Periods of great social change reveal a tension between the need for continuity and the need for innovation. The twentieth century has witnessed both radical alteration and tenacious durability in social organization, politics, economics, and art. To comprehend these changes as history and as guideposts to the future, Peter F. Drucker has, over a lifetime, pursued a discipline that he terms social ecology. The writings brought together in The Ecological Vision define the discipline as a sustained inquiry into the man-made environment and an active effort at maintaining equilibrium between change and conservation.
The chapters in this volume range over a wide array of disciplines and subject matter.
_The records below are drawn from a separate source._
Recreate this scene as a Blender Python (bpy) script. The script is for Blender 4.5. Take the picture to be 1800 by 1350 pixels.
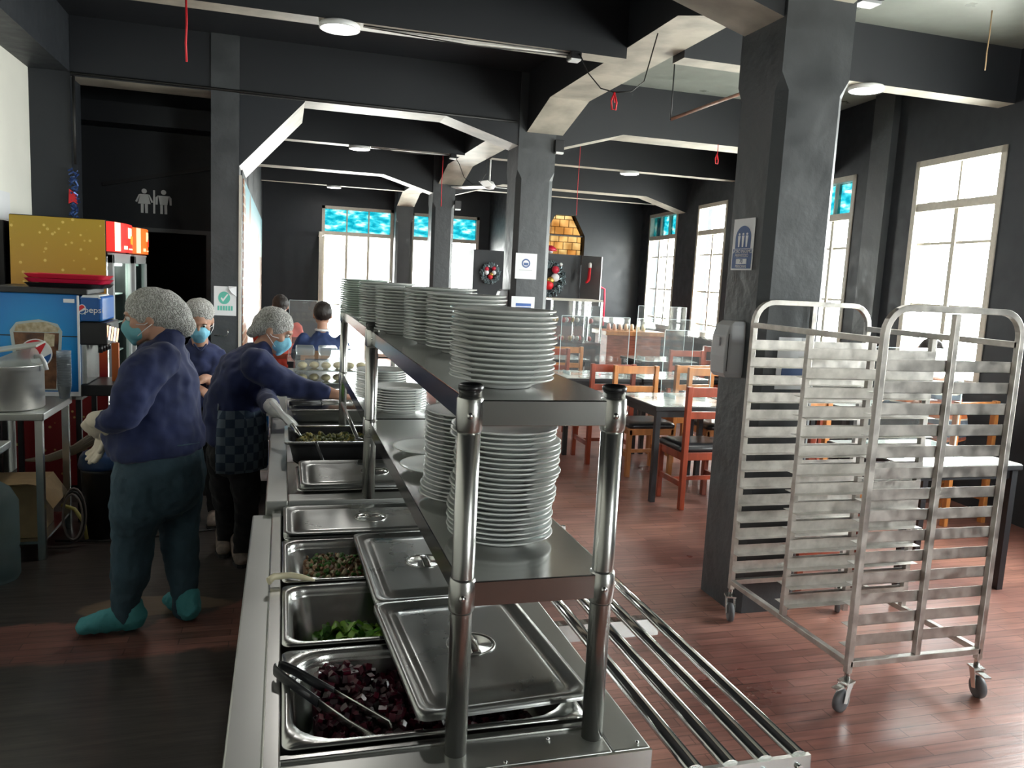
import bpy, bmesh, math, random
import numpy as np
from mathutils import Vector, Matrix, Euler
PI = math.pi
random.seed(7)
for o in list(bpy.data.objects): bpy.data.objects.remove(o, do_unlink=True)
S = bpy.context.scene
C = S.collection

# ------------------------------------------------------------ camera
FPX, CX, CY, EYE = 1400.0, 900.0, 675.0, 1.65
def _axes(vx=497, vy=470, s=0.05):
    Y = Vector((vx-CX, -(vy-CY), -FPX)).normalized()
    a = Vector((vx-CX, -(vy-CY), -FPX)); b = Vector((1, -s, 0))
    X = (a + b*(-(a.dot(Y))/(b.dot(Y)))).normalized()
    if X.x < 0: X = -X
    return X, Y, X.cross(Y)
AX, AY, AZ = _axes()
cam = bpy.data.cameras.new('camera'); camo = bpy.data.objects.new('camera', cam); C.objects.link(camo)
cam.sensor_width = 36; cam.lens = FPX/1800*36; cam.clip_start = .05; cam.clip_end = 200
m = Matrix.Identity(4)
for r, ax in enumerate((AX, AY, AZ)):
    m[r][0], m[r][1], m[r][2] = ax.x, ax.y, ax.z
m[2][3] = EYE
camo.matrix_world = m
S.camera = camo

# ------------------------------------------------------------ world, light, exposure
S.view_settings.view_transform = 'Standard'; S.view_settings.look = 'None'
S.view_settings.gamma = 1; S.view_settings.use_curve_mapping = False
S.view_settings.exposure = 0.62
SKY = 27.0
w = bpy.data.worlds.new('overcast_sky'); S.world = w; w.use_nodes = True
nt = w.node_tree; bg = nt.nodes['Background']
geo = nt.nodes.new('ShaderNodeNewGeometry'); sep = nt.nodes.new('ShaderNodeSeparateXYZ')
mr = nt.nodes.new('ShaderNodeMapRange'); mr.inputs['From Min'].default_value = -.25; mr.inputs['From Max'].default_value = .4
mixc = nt.nodes.new('ShaderNodeMix'); mixc.data_type = 'RGBA'
mixc.inputs[6].default_value = (.75, .74, .70, 1); mixc.inputs[7].default_value = (.95, .98, 1, 1)
nt.links.new(geo.outputs['Incoming'], sep.inputs[0])
neg = nt.nodes.new('ShaderNodeMath'); neg.operation = 'MULTIPLY'; neg.inputs[1].default_value = -1
nt.links.new(sep.outputs[2], neg.inputs[0]); nt.links.new(neg.outputs[0], mr.inputs[0])
nt.links.new(mr.outputs[0], mixc.inputs[0]); nt.links.new(mixc.outputs[2], bg.inputs[0])
bg.inputs[1].default_value = SKY

def _ray(u, v): 
    c = Vector((u-CX, -(v-CY), -FPX)); return Vector((AX.dot(c), AY.dot(c), AZ.dot(c)))
def at(u, v, Y):
    d = _ray(u, v); return d*(Y/d.y) + Vector((0, 0, EYE))
def atz(u, v, z):
    d = _ray(u, v); return d*((z-EYE)/d.z) + Vector((0, 0, EYE))
def atx(u, v, x):
    d = _ray(u, v); return d*(x/d.x) + Vector((0, 0, EYE))

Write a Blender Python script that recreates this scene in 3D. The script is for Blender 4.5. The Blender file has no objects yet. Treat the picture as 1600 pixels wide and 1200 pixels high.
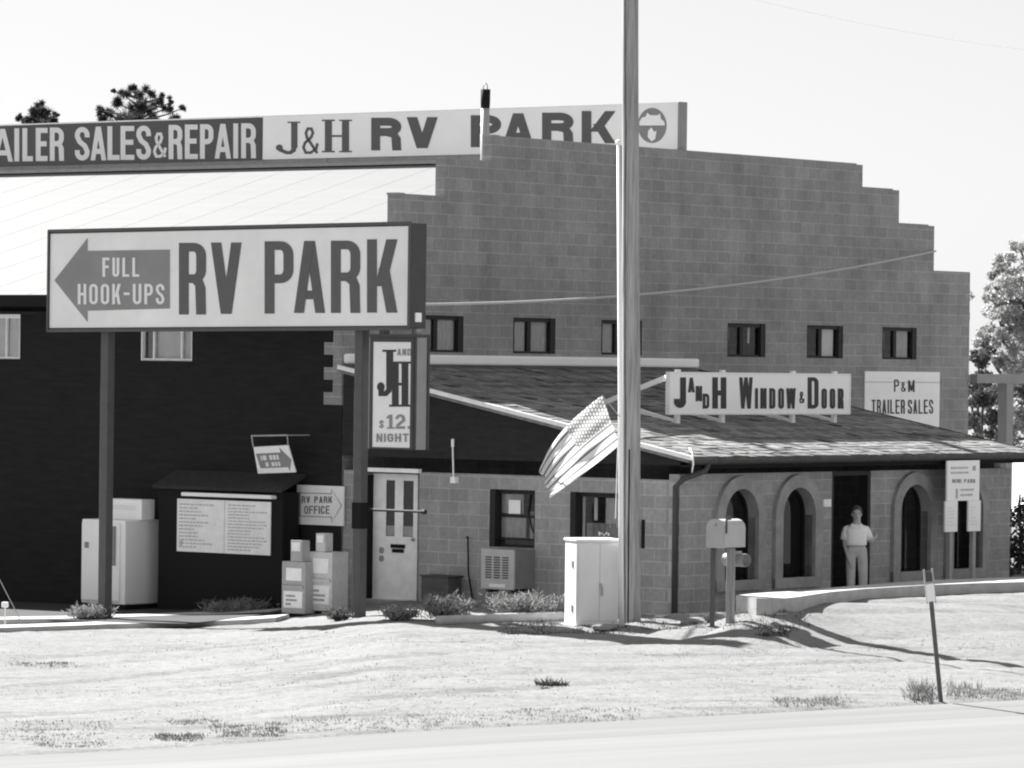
import bpy, bmesh, math, random
import numpy as np
from mathutils import Vector, Matrix, noise as mnoise

random.seed(7)
R = math.radians
S = bpy.context.scene
COL = S.collection

# ------------------------------------------------------------------ camera
F_PX, ROLL, PITCH = 7004.0, 0.01224, 0.00422
CAM = Vector((0, 0, 3.8))
_r0 = Vector((1, 0, 0)); FWD = Vector((0, math.cos(PITCH), -math.sin(PITCH))); _u0 = _r0.cross(FWD)
RIGHT = _r0 * math.cos(ROLL) + _u0 * math.sin(ROLL)
UPV = -_r0 * math.sin(ROLL) + _u0 * math.cos(ROLL)
cd = bpy.data.cameras.new('camera'); cam = bpy.data.objects.new('camera', cd); COL.objects.link(cam)
cd.sensor_width = 36.0; cd.lens = 36.0 * F_PX / 1600.0; cd.clip_start = 0.5; cd.clip_end = 3000
mw = Matrix((RIGHT, UPV, -FWD)).transposed().to_4x4(); mw.translation = CAM
cam.matrix_world = mw
S.camera = cam

# ------------------------------------------------------------------ light
SUN_ELEV = R(38.6)
SUN_TO = Vector((-0.63, 0.777, 0)).normalized()          # horizontal direction towards the sun
w = bpy.data.worlds.new('World'); S.world = w; w.use_nodes = True
nt = w.node_tree; nt.nodes.clear()
sky = nt.nodes.new('ShaderNodeTexSky'); sky.sky_type = 'NISHITA'; sky.sun_disc = False
sky.sun_elevation = SUN_ELEV; sky.sun_rotation = math.atan2(SUN_TO.x, SUN_TO.y)
sky.air_density = 1.0; sky.dust_density = 1.0; sky.ozone_density = 1.0
bw = nt.nodes.new("ShaderNodeSeparateColor"); bg = nt.nodes.new('ShaderNodeBackground'); wo = nt.nodes.new('ShaderNodeOutputWorld')
pw_ = nt.nodes.new('ShaderNodeMath'); pw_.operation = 'POWER'; pw_.inputs[1].default_value = 0.35      # film-like evening-out of the hazy bright sky
ml_ = nt.nodes.new('ShaderNodeMath'); ml_.operation = 'MULTIPLY'; ml_.inputs[1].default_value = 1.38
nt.links.new(sky.outputs[0], bw.inputs[0]); nt.links.new(bw.outputs[0], pw_.inputs[0]); nt.links.new(pw_.outputs[0], ml_.inputs[0]); nt.links.new(ml_.outputs[0], bg.inputs[0]); nt.links.new(bg.outputs[0], wo.inputs[0])
bg.inputs[1].default_value = 0.10
sd = bpy.data.lights.new('sun', 'SUN'); sd.energy = 5.0; sd.angle = R(0.55); sd.color = (1, 0.995, 0.985)
so = bpy.data.objects.new('sun', sd); COL.objects.link(so); so.location = (-30, 120, 60)
sv = Vector((SUN_TO.x * math.cos(SUN_ELEV), SUN_TO.y * math.cos(SUN_ELEV), math.sin(SUN_ELEV)))
so.rotation_euler = (-sv).to_track_quat('-Z', 'Y').to_euler()
S.view_settings.view_transform = 'Standard'; S.view_settings.look = 'None'
S.view_settings.exposure = 1.75; S.view_settings.gamma = 1.0
S.render.engine = 'CYCLES'
S.cycles.filter_width = 2.1
S.cycles.max_bounces = 8

# ------------------------------------------------------------------ frames and picking
TH = 0.903
C0 = Vector((-2.734, 72.67, 0)); VA = 6.77
U = Vector((math.cos(TH), math.sin(TH), 0)); V = Vector((math.sin(TH), -math.cos(TH), 0)); Z = Vector((0, 0, 1))
R1 = TH                    # things facing along V  (local x = u, local y = -v)
R2 = TH - math.pi / 2      # things facing along -U (local x = v, local y = u)
def ray(x, y): return FWD + RIGHT * ((x - 800) / F_PX) + UPV * ((600 - y) / F_PX)
def hit(x, y, p, n):
    d = ray(x, y); return CAM + d * ((p - CAM).dot(n) / d.dot(n))
def at(x, y, Y):
    d = ray(x, y); return CAM + d * (Y / d.y)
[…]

They are linked by a common concern with the interaction of the individual and society, and a common perspective that views economics, technology, politics, and art as dimensions of social experience and expressions of social value. Included here are profiles of such figures as Henry Ford, John C. Calhoun, Soren Kierkegaard, and Thomas Watson; analyses of the economics of Keynes and Schumpeter;and explorations of the social functions of business, management, information, and technology. Drucker's chapters on Japan examine the dynamics of cultural and economic change and afford striking comparisons with similar processes in the West.
In the concluding chapter, "Reflections of a Social Ecologist," Drucker traces the development of his discipline through such intellectual antecedents as Alexis de Tocqueville, Walter Bagehot, and Wilhelm von Humboldt. He illustrates the ecological vision, an active, practical, and moral approach to social questions. Peter Drucker summarizes a lifetime of work and exemplifies the communicative clarity that are requisites of all intellectual enterprises. His book will be of interest to economists, business people, foreign affairs specialists, and intellectual historians.